INFORMATION SHOWN:
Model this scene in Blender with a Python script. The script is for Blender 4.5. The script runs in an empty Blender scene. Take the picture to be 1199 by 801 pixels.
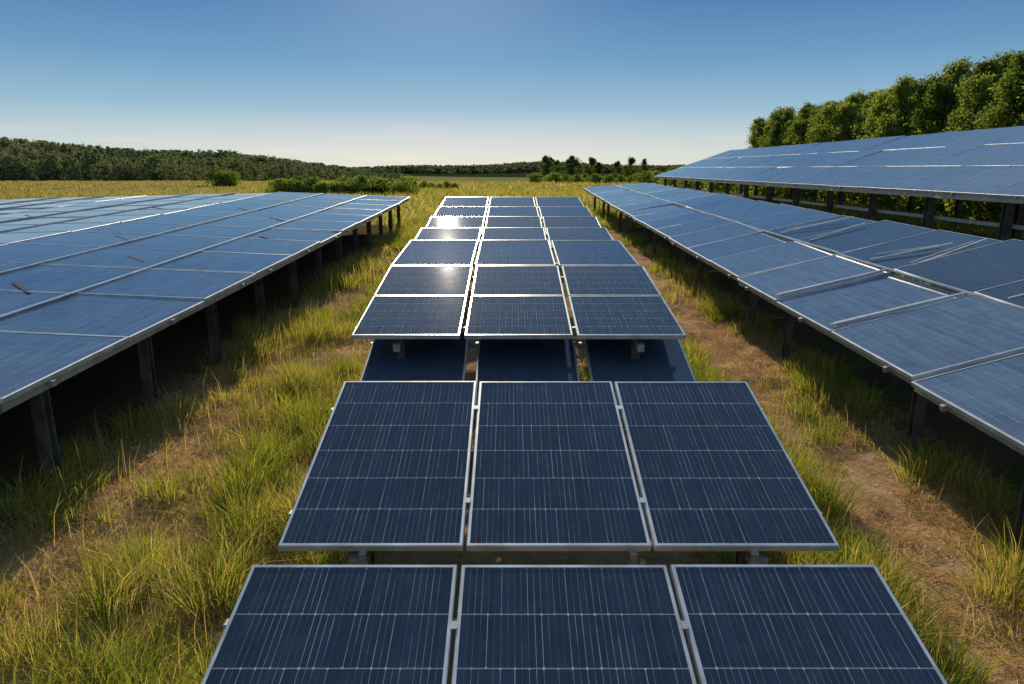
import bpy, math, random
import numpy as np
from mathutils import Vector, Matrix

random.seed(4)
RNG = np.random.default_rng(11)
scene = bpy.context.scene
coll = scene.collection
CAMZ = 2.8
SL = 0.0386            # gentle uphill slope of the field

# ------------------------------------------------------------------ helpers
def smooth(a, b, x):
    t = np.clip((x - a) / (b - a), 0, 1)
    return t * t * (3 - 2 * t)

_tab = np.random.default_rng(5).random((256, 256))
def vnoise(x, y):
    x = np.asarray(x, float); y = np.asarray(y, float)
    xi = np.floor(x).astype(int); yi = np.floor(y).astype(int)
    fx = x - xi; fy = y - yi
    fx = fx * fx * (3 - 2 * fx); fy = fy * fy * (3 - 2 * fy)
    a = _tab[xi % 256, yi % 256]; b = _tab[(xi + 1) % 256, yi % 256]
    c = _tab[xi % 256, (yi + 1) % 256]; d = _tab[(xi + 1) % 256, (yi + 1) % 256]
    return (a * (1 - fx) + b * fx) * (1 - fy) + (c * (1 - fx) + d * fx) * fy
def fbm(x, y):
    return (vnoise(x, y) * .5 + vnoise(x * 2.1 + 7, y * 2.1 + 3) * .3 + vnoise(x * 4.3 + 1, y * 4.3 + 9) * .2)

def ground_h(x, y):
    x = np.asarray(x, float); y = np.asarray(y, float)
    yy = np.clip(y, -12, None)
    base = np.where(yy < 22, SL * yy, SL * 22 + SL * 6 * (1 - np.exp(-(yy - 22) / 6)))
    near = np.exp(-(np.maximum(np.abs(x) - 5, 0) / 4) ** 2) * (1 - smooth(25, 40, y))
    bump = (fbm(x * 1.3, y * 1.3) - .5) * .16 * near + (vnoise(x * 7, y * 7) - .5) * .035 * near
    bank = .17 * (1 - smooth(-3.8, -2.3, x)) * (1 - smooth(20, 30, y))
    hill = 13 * np.exp(-((x + 330) / 170) ** 2 - ((y - 450) / 110) ** 2)
    far = 8 * smooth(700, 1100, y) * (1 + .45 * np.sin(x * .011 + 1) + .2 * np.sin(x * .03)) 
    return base + bump + bank + hill + far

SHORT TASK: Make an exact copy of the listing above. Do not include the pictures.

PROBLEM SOLUTION:
Model this scene in Blender with a Python script. The script is for Blender 4.5. The script runs in an empty Blender scene. Take the picture to be 1199 by 801 pixels.
import bpy, math, random
import numpy as np
from mathutils import Vector, Matrix

random.seed(4)
RNG = np.random.default_rng(11)
scene = bpy.context.scene
coll = scene.collection
CAMZ = 2.8
SL = 0.0386            # gentle uphill slope of the field

# ------------------------------------------------------------------ helpers
def smooth(a, b, x):
    t = np.clip((x - a) / (b - a), 0, 1)
    return t * t * (3 - 2 * t)

_tab = np.random.default_rng(5).random((256, 256))
def vnoise(x, y):
    x = np.asarray(x, float); y = np.asarray(y, float)
    xi = np.floor(x).astype(int); yi = np.floor(y).astype(int)
    fx = x - xi; fy = y - yi
    fx = fx * fx * (3 - 2 * fx); fy = fy * fy * (3 - 2 * fy)
    a = _tab[xi % 256, yi % 256]; b = _tab[(xi + 1) % 256, yi % 256]
    c = _tab[xi % 256, (yi + 1) % 256]; d = _tab[(xi + 1) % 256, (yi + 1) % 256]
    return (a * (1 - fx) + b * fx) * (1 - fy) + (c * (1 - fx) + d * fx) * fy
def fbm(x, y):
    return (vnoise(x, y) * .5 + vnoise(x * 2.1 + 7, y * 2.1 + 3) * .3 + vnoise(x * 4.3 + 1, y * 4.3 + 9) * .2)

def ground_h(x, y):
    x = np.asarray(x, float); y = np.asarray(y, float)
    yy = np.clip(y, -12, None)
    base = np.where(yy < 22, SL * yy, SL * 22 + SL * 6 * (1 - np.exp(-(yy - 22) / 6)))
    near = np.exp(-(np.maximum(np.abs(x) - 5, 0) / 4) ** 2) * (1 - smooth(25, 40, y))
    bump = (fbm(x * 1.3, y * 1.3) - .5) * .16 * near + (vnoise(x * 7, y * 7) - .5) * .035 * near
    bank = .17 * (1 - smooth(-3.8, -2.3, x)) * (1 - smooth(20, 30, y))
    hill = 13 * np.exp(-((x + 330) / 170) ** 2 - ((y - 450) / 110) ** 2)
    far = 8 * smooth(700, 1100, y) * (1 + .45 * np.sin(x * .011 + 1) + .2 * np.sin(x * .03)) 
    return base + bump + bank + hill + far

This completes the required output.